"We can't cut our way out of it," Marshall replied. "We've got to grow our way out of this deficit."
Later, Burr said the question in the election is whether America gets its fiscal house in order or "be included with Greece and the rest of them," an allusion to European countries hobbled by debt.
In a year when voters across the country are frustrated with government, Burr set the tone early. "Washington has to change," said Burr, adding that Congress, "is not held in high regard. We don't deserve to be."
Marshall, North Carolina's Secretary of State, said she could help fix that. "[Americans] see one side saying 'no' and the other side running scared," she said. "If we keep sending back the same people who got us into this mess, we're not going to change anything."
Marshall described Burr as beholden to special interests. Marshall, who repeatedly described herself as "a strong independent voice," called him one of the top recipients of "big-oil dollars."
Burr has received $78,200 this election from political action committees representing oil and gas companies, according to the Center for Responsible Politics. Ten senators have received more.
Marshall, however, said cuts alone wouldn't save the country's economy. "We've got to make appropriate investments--the same thing you would do to make your business more profitable," Marshall said. "You can't cut your way into huge profitability."
Marshall pointed to stronger regulation, saying the mentality on Capitol Hill has been that Wall Street will heal itself and that market forces will take care of things. She said that regulators need more funding, and that businesses have had too cozy of a relationship with the government officials that oversee them. "We've seen what happens when capitalism takes over," said Marshall, a regulator herself as NC's secretary of state.
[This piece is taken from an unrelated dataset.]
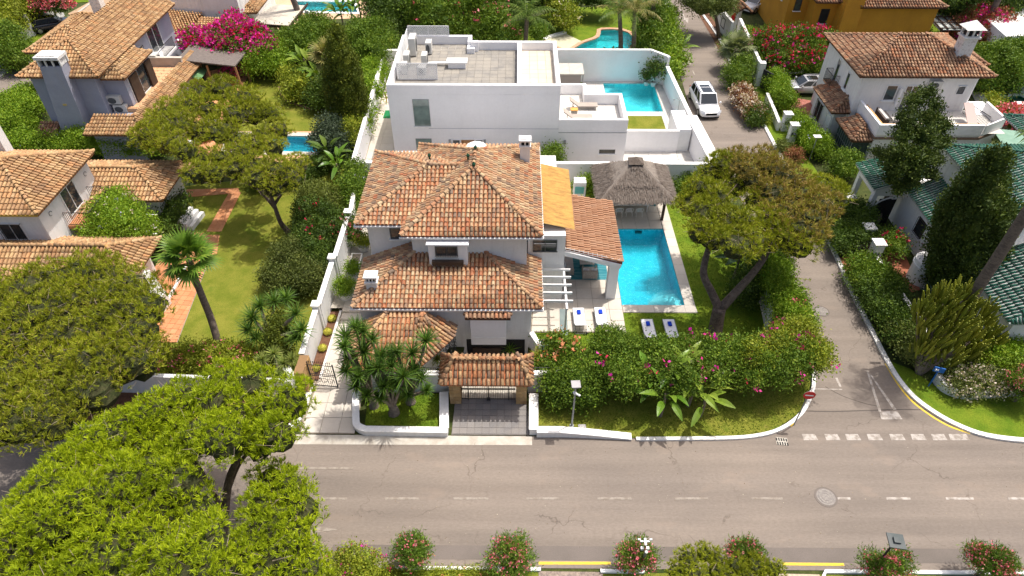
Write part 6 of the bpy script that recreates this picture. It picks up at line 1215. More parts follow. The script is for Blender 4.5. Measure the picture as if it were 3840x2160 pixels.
# ================= VEHICLES =================
CARW=mat('white_car_paint',(.78,.78,.79,1),None,rough=.25,fine=0,spec=.5,coat=.6); CARB=mat('black_car_paint',(.012,.013,.015,1),None,rough=.2,fine=0,spec=.5,coat=.8); CARS=mat('silver_car_paint',(.42,.42,.43,1),None,rough=.3,fine=0,spec=.5,coat=.6,metal=.4)
CGL=mat('car_glass',(.012,.016,.018,1),None,rough=.04,fine=0,spec=1.); TYRE=mat('tyre_rubber',(.015,.015,.015,1),None,rough=.8,fine=0); RIM=mat('wheel_rim',(.45,.45,.46,1),None,rough=.35,fine=0,metal=.7); LAMP=mat('headlamp_glass',(.55,.57,.6,1),None,rough=.1,fine=0,spec=1.); TAIL=mat('tail_lamp',(.35,.01,.01,1),None,rough=.2,fine=0)
def car(name,label,loc,rz,L=4.6,W_=1.85,H=1.5,paint=CARW,hood=.26,van=False,sunroof=0,group=None,tailk=.10):
    t=thing(name,label,'car' if not van else 'van',loc,rz,group); hw=W_/2
    st=[(L/2,.30,.52,.62),(L/2-.06,.22,.66,.80),(L/2-.25,.18,.74,.93),(L/2-L*hood*.5,.18,.88,.985),(L/2-L*hood,.18,.97,1.),(0,.18,1.0,1.),(-L*.3,.18,1.02,1.),(-L/2+.22,.2,1.02,.97),(-L/2+.05,.25,.95,.90),(-L/2,.35,.85,.82)]
    v=[];n=10
    for x,zl_,zt,k in st:
        w=hw*k; v+=[(x,-w*.80,zl_),(x,-w*.97,zl_+.12),(x,-w,(zl_+zt)/2),(x,-w*.96,zt-.10),(x,-w*.80,zt),(x,w*.80,zt),(x,w*.96,zt-.10),(x,w,(zl_+zt)/2),(x,w*.97,zl_+.12),(x,w*.80,zl_)]
    f=[(i*n+k,i*n+(k+1)%n,(i+1)*n+(k+1)%n,(i+1)*n+k) for i in range(len(st)-1) for k in range(n)]+[tuple(range(n-1,-1,-1)),tuple(range((len(st)-1)*n,len(st)*n))]
    b=MB().add(v,f).build('body',paint,t,local=True,smooth=True,bevel=0); b.modifiers.new('s','SUBSURF').levels=1
    zb=.97; xa=L/2-L*hood+.02; xb=-L/2+(.10 if van else .16); xr0=xa-(.75 if not van else .55); xr1=xb+(L*tailk if not van else .08); wb=hw*.93; wt=hw*.76
    c=[(xa,-wb*.92,zb),(xa,wb*.92,zb),(xb,wb*.9,zb),(xb,-wb*.9,zb)]; tp=[(xr0,-wt,H),(xr0,wt,H),(xr1,wt,H-.05),(xr1,-wt,H-.05)]
    q=MB().add(c+tp,[(4,7,6,5)[::-1],(0,1,5,4)[::1],(1,2,6,5),(2,3,7,6),(3,0,4,7)]); cab=q.build('cabin',paint,t,local=True,bevel=.06)
    def pane(name,i,j,k,l,m=.08,m2=.1):
        A,B,C,D_=[Vector(p) for p in (i,j,k,l)]; ctr=(A+B+C+D_)/4; nn=(B-A).cross(D_-A).normalized()
        if nn.dot(ctr-Vector((0,0,.9)))<0: nn=-nn
        P4=[p.lerp(ctr,m)+nn*.012 for p in (A,B,C,D_)]; return MB().add(P4,[(0,1,2,3)]).build(name,CGL,t,local=True)
    pane('windscreen',c[0],c[1],tp[1],tp[0],.10); pane('rear_window',c[2],c[3],tp[3],tp[2],.14)
    for sg,(a,b_,e,d) in ((-1,(c[3],c[0],tp[0],tp[3])),(1,(c[1],c[2],tp[2],tp[1]))):
        a,b_,e,d=[Vector(p) for p in (a,b_,e,d)]
        for t0,t1 in ((.06,.36),(.39,.66),(.69,.92)): pane('side_window',a.lerp(b_,t0),a.lerp(b_,t1),d.lerp(e,min(1,t1)),d.lerp(e,max(0,t0)),.10)
    for k in range(sunroof):
        x0=xr0-.15-k*1.15; MB().add([(x0,-wt*.62,H+.012-.02*k),(x0,wt*.62,H+.012-.02*k),(x0-(1.0 if k==0 else .45),wt*.6,H+.006-.03*k),(x0-(1.0 if k==0 else .45),-wt*.6,H+.006-.03*k)],[(0,1,2,3)]).build('sunroof',CGL,t,local=True)
    for sg in (-1,1):
        for x in (L/2-.92,-L/2+.9):
            tt=MB().tube([(x,sg*(hw-.24),.34),(x,sg*(hw+.012),.34)],.345,18).build('tyre',TYRE,t,local=True); q=MB(); q.tube([(x,sg*(hw),.34),(x,sg*(hw+.022),.34)],.235,14); q.build('rim',RIM,tt,local=True)
        MB().add([(L/2-.03,sg*hw*.55,.62),(L/2-.20,sg*hw*.93,.66),(L/2-.34,sg*hw*.95,.84),(L/2-.16,sg*hw*.58,.79)],[(0,1,2,3)]).build('headlight',LAMP,t,local=True).modifiers.new('s','SOLIDIFY').thickness=.03
        MB().box(-L/2-.01,-L/2+.08,min(sg*hw*.6,sg*hw*.85),max(sg*hw*.6,sg*hw*.85),.75,.95).build('tail_light',TAIL,t,local=True); MB().ball((xa-.25,sg*(hw+.12),1.03),.11,8,5).build('mirror',paint,t,local=True)
        if not van: MB().tube([(xr0-.1,sg*wt*.9,H+.03),(xr0-1.2,sg*wt*.93,H+.05),(xr1+.15,sg*wt*.9,H)],.025,5).build('roof_rail',CARB if paint is CARW else RIM,t,local=True)
    MB().box(L/2-.05,L/2+.012,-hw*.5,hw*.5,.50,.68).build('grille',TYRE,t,local=True); MB().box(L/2-.02,L/2+.02,-.26,.26,.36,.46).build('number_plate',CAP,t,local=True); MB().box(L/2-.08,L/2+.005,-hw*.75,hw*.75,.22,.32).build('bumper_intake',TYRE,t,local=True)
    return t
c0=P(2664,452); car('parked_car','white people carrier with two dark sunroofs parked on the lane beside the modern house wall',(c0.x-.12,c0.y+2.6,.005),-math.pi/2+.045,5.15,1.98,1.72,CARW,.235,sunroof=2)
c1=P(2485,52); car('parked_van','white van at the top edge of the lane, nose towards the camera',(c1.x-.1,c1.y+2.2,.005),-math.pi/2-.02,4.2,1.72,1.8,CARW,.24,van=True)
c2=P(3010,345); car('parked_car','silver white estate car parked side-on behind the clipped hedge',(c2.x+.2,c2.y,.005),math.pi,4.6,1.84,1.48,CARS,.27,sunroof=1)
c3=P(205,112); car('parked_car','black car parked nose-in behind the grey house roof, top left',(c3.x-.2,c3.y+.2,.005),.62,4.5,1.82,1.45,CARB,.27)
c4=P(2800,45); car('parked_car','white car behind the small tiled gate of the ochre house',(c4.x+1.2,c4.y+1.0,.005),-2.4,4.4,1.8,1.45,CARW,.27)
# ================= POOLSIDE FURNITURE =================
SLING=mat('white_sling',(.80,.80,.82,1),(.74,.74,.77,1),rough=.6,fine=.02); BLUE=mat('royal_blue_towel',(.008,.05,.50,1),(.006,.04,.38,1),rough=.95,fine=.15,fs=30)
def lounger(label,x,y,rz=0,towel_label='',group=None,z=.08):
    t=thing('sun_lounger',label,'sun lounger',(x,y,z),rz,group)
    MB().add([(-.34,-.35,.34),(.34,-.35,.34),(.34,1.0,.34),(-.34,1.0,.34)],[(0,1,2,3)]).build('seat',SLING,t,local=True).modifiers.new('s','SOLIDIFY').thickness=.03
    MB().add([(-.34,-.36,.35),(.34,-.36,.35),(.34,-.80,.62),(-.34,-.80,.62)][::-1],[(0,1,2,3)]).build('backrest',SLING,t,local=True).modifiers.new('s','SOLIDIFY').thickness=.03
    for s_ in (-1,1):
        MB().beam((s_*.36,-.9,.31),(s_*.36,1.02,.31),.035,.05).build('rail',GMET,t,local=True); MB().tube([(s_*.34,-1.0,.03),(s_*.34,-.85,.3)],.018,5).build('leg',DMET,t,local=True); MB().tube([(s_*.34,.85,0),(s_*.34,.85,.3)],.018,5).build('leg',DMET,t,local=True)
        MB().beam((s_*.3,-1.02,.2),(s_*.3,-.4,.2),.025,.025).build('stretcher',DMET,t,local=True)
    MB().tube([(.36,-.98,.07),(.41,-.98,.07)],.08,10).build('wheel',TYRE,t,local=True); MB().beam((-.36,-1.0,.05),(.36,-1.0,.05),.03,.03).build('crossbar',DMET,t,local=True)
    w=MB(); a=rz; ca,sa=math.cos(a),math.sin(a); cx,cy=x-sa*.55,y+ca*.55; w.obox((cx,cy),.24,.36,z+.375,z+.44,rz); o=w.build('towel',BLUE,None,bevel=.02); tag(o,towel_label,'towel','folded blue towels on the loungers')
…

Burr said government shouldn't be playing a bigger role with a stronger hand but should focus on regulating the products that were overlooked--such as the complex derivatives blamed in the nation's economic collapse--and to make sure the existing regulators are doing their jobs.
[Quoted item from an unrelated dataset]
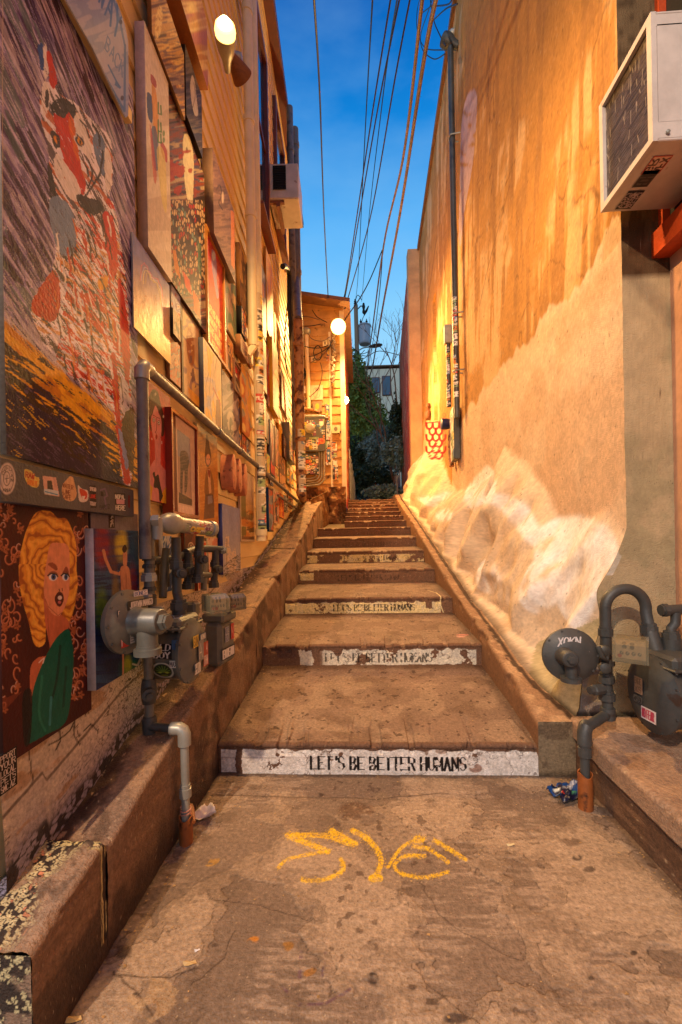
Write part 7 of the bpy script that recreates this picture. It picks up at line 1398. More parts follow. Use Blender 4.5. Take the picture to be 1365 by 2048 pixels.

Burr said oil companies had been forced to go into the riskier territory because they were "chased" away from land drilling and shallow water drilling. He said officials need to ensure that deepwater drilling is saf before quickly allowing it to continue. President Obama's administration had imposed a six-month moratorium on deepwater drilling in the Gulf of Mexico, but a federal judge struck it down. The government is appealing that decision.
But ending such drilling entirely, Burr said, would lead to economic disaster."You'll have no economic growth," he said. "You'll have no job expansion. You'll have a contraction like you've never dreamed of."
"We're not even ready to think about" carrying out death sentences, Marshall said, pointing to past allegations of prosecutorial misconduct and eyewitnesses to crimes naming the wrong suspects.
The above quotations are from 2010 N.C. Senate Debates.